「バブル期の地価高騰」が乱開発の原因と誤解されやすいが…

投機目的で分譲された「限界ニュータウン」の話をしていると、交通不便なへき地に住宅分譲地が開発された理由として、しばしばこの「バブル期の地価高騰」が原因であると誤解されてしまうことがある。

だが実際には、投機型分譲地の販売が最も隆盛だったのは70年代の初頭であり、地価狂乱のバブル時代は、そもそも大型分譲地を開発できるような好条件の立地はすでに価格が高騰していて、よほど資金が潤沢な大手デベロッパーでもない限り、投機の対象として容易に取得できるものではなくなっていた。

もちろん、バブル期においても投機型分譲地の開発・販売がなくなっていたわけではなかったが、すでにこのころには70年代の「原野商法」も次第にその実態が顕在化して問題視され始めており、投機の対象として必ずしも主流であったとは言えない。

ただ、イメージとして、「バブル期の地価高騰」が、乱開発の原因として一番わかりやすく、すんなり受け入れられやすいであろうことは理解できる。

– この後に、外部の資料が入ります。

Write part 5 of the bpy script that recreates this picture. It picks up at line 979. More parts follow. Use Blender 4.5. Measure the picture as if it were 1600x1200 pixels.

実際僕自身も、千葉県の限界ニュータウンについて本格的に調べだすまでは、漠然としたそんなイメージを持っていた。

湯沢のリゾートマンションは「ゴージャス」

一方で湯沢のリゾートマンションの場合、実際にその多くがバブル期に竣工されているうえ、用途が用途だけにその造りは贅を尽くしたものが多い。これは湯沢のリゾートマンションに入ればすぐにわかるが、エントランスからして、当時の一般的なマンションとは造りが大きく異なる。

共同の温泉大浴場などはあって当たり前のもので(ないところもあるが)、スポーツジム、プール、スキーロッカー、そして今は休業しているところが多いもののレストランなど、まさに今日我々が想起する「バブル時代」のイメージをそのまま体現した造りになっている。多くは東京のデベロッパーが分譲したマンションなので、一般的によく知られたブランド名のマンションもいくつかある。